As such, his defection is seen as “deeply embarrassing” for the Kim government, according to John Nilsson-Wright, the head of the Asia program at Chatham House. He also added that the top diplomat could provide valuable insider’s information on Kim’s secretive regime to the UK’s intelligence agencies.
“These senior officials are smart, accomplished, well-trained individuals with high levels of English. If sent abroad they don’t spend their time going to cocktail parties. They will be energetic in other activities, including using foul means or fair,” Nilsson-Wright said, according to the Guardian.
Thae Yong-ho is believed to have descended from a privileged family.

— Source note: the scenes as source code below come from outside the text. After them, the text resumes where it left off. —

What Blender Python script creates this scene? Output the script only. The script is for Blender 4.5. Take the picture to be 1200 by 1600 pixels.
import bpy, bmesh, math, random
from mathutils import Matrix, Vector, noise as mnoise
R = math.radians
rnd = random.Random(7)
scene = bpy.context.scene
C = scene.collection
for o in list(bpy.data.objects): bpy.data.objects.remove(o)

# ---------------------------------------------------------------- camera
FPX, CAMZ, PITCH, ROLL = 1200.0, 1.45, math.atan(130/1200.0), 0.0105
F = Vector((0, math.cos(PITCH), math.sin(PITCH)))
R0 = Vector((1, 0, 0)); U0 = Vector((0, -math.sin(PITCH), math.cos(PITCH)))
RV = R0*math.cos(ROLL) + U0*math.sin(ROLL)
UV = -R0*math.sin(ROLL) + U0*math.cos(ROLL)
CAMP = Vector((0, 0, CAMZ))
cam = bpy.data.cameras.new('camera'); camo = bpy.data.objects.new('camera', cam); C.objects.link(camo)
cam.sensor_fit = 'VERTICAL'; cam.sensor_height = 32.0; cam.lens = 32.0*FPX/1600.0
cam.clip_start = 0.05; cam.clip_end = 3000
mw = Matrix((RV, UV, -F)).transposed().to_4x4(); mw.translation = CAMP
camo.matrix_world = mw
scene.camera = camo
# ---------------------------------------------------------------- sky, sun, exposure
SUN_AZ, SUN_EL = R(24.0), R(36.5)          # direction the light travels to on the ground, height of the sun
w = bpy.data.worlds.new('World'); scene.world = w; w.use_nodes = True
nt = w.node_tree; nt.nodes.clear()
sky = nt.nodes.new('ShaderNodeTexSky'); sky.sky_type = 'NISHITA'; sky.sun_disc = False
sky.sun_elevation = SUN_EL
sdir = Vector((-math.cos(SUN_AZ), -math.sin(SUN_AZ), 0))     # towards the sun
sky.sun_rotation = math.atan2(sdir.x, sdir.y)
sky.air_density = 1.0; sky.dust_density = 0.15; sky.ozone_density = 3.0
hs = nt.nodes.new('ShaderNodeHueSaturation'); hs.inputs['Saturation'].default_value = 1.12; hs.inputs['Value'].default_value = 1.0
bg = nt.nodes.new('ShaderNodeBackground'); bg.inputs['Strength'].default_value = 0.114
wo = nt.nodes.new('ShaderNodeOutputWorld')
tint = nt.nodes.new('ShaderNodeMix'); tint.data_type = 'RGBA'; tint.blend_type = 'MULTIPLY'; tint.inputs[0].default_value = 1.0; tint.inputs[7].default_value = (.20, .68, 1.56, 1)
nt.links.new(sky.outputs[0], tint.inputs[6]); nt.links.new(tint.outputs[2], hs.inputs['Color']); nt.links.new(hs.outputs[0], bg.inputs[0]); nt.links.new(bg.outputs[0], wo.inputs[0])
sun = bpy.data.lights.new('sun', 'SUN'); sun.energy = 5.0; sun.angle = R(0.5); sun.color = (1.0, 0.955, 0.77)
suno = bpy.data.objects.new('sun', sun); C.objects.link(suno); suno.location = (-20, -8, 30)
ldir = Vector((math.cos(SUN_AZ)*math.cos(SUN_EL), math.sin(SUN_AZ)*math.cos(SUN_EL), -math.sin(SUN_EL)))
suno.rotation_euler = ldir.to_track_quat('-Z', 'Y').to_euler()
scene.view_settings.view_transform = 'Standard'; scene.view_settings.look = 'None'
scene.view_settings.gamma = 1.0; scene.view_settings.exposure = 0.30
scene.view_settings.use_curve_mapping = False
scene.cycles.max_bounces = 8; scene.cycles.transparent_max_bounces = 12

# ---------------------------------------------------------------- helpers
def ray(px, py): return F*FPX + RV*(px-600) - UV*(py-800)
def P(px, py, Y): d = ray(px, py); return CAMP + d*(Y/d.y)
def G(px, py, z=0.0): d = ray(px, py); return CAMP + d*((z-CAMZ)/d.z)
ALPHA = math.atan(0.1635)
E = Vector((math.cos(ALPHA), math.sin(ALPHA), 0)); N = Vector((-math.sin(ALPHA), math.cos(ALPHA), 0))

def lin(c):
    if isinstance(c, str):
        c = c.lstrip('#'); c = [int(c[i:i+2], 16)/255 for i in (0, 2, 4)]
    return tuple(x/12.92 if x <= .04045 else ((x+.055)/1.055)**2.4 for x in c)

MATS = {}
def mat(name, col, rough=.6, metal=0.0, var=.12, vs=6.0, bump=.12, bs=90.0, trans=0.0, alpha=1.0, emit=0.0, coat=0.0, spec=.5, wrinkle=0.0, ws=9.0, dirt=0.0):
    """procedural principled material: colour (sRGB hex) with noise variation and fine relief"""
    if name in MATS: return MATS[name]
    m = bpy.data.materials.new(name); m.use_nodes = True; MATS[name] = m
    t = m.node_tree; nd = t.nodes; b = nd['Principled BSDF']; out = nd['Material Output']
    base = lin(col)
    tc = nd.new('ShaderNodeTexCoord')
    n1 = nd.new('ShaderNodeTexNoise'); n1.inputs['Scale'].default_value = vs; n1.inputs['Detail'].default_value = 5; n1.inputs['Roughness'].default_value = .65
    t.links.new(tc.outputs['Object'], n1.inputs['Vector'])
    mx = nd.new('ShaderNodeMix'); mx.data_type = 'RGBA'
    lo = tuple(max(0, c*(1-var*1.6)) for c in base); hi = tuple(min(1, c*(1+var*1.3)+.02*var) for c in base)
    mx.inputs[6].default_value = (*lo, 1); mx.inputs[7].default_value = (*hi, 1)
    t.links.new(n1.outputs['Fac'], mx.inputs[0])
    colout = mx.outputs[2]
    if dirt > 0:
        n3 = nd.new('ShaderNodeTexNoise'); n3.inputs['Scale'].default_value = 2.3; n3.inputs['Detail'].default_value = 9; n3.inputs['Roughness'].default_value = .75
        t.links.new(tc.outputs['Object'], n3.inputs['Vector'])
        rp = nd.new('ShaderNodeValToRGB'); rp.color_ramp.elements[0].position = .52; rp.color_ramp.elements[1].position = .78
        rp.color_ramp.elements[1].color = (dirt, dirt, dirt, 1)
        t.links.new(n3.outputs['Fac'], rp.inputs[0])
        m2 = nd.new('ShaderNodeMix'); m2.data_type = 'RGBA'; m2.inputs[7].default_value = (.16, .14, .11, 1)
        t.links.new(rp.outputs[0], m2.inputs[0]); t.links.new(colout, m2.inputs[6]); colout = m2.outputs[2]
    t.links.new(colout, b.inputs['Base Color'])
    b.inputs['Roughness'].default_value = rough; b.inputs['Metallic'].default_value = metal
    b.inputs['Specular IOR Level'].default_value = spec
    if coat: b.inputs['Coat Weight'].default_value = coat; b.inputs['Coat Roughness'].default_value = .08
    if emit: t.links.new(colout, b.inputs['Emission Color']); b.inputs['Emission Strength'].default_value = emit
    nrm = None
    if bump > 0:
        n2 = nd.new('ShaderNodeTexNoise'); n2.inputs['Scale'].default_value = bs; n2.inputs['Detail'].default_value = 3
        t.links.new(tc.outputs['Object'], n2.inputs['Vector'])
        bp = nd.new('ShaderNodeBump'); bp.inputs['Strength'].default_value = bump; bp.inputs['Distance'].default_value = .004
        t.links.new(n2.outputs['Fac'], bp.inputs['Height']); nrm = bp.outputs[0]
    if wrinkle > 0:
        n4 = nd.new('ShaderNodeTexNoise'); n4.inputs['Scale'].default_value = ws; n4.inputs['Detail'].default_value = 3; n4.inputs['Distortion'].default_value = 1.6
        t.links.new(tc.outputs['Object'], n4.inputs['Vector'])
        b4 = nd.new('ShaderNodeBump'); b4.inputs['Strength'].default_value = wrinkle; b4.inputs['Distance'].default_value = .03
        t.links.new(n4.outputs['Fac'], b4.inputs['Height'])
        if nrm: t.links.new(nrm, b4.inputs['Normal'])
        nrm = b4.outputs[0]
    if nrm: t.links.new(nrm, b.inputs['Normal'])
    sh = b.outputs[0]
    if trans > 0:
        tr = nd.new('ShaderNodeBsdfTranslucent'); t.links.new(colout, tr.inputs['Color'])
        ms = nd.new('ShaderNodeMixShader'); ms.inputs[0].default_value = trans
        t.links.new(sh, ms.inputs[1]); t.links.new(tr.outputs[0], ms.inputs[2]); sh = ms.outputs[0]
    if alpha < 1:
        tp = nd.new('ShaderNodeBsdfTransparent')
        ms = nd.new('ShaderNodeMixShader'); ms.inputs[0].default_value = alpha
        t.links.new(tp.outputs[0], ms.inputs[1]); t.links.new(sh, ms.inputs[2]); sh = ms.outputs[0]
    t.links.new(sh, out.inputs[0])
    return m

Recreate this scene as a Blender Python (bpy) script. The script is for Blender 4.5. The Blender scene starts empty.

According to Yonhap News Agency, his late father is said to have been a four-star general of the Korean People’s Army (KPA), as well as a core member of the ruling party of the communist state.Thae’s defection signals a change in the pattern of the nature of North Korean defectors, who mostly used to be deprived of any privileges.
“It is quite natural for a North Korean diplomat to defect, as they are able to compare South and North Koreas while residing outside the country. I think high-ranking officials living outside North Korea will continue to defect,” said Cheong Seong-chang of the elites, who make up some 30 percent of the population, according to the Korea Herald. Cheong is a senior researcher at the Sejong Institute.
Seoul’s unification ministry, however, has refused to verify Thae and his wife’s familial background.
Whatever the case, the top diplomat’s defection to South Korea is one massive humiliation to the North Korean dictatorship all the same.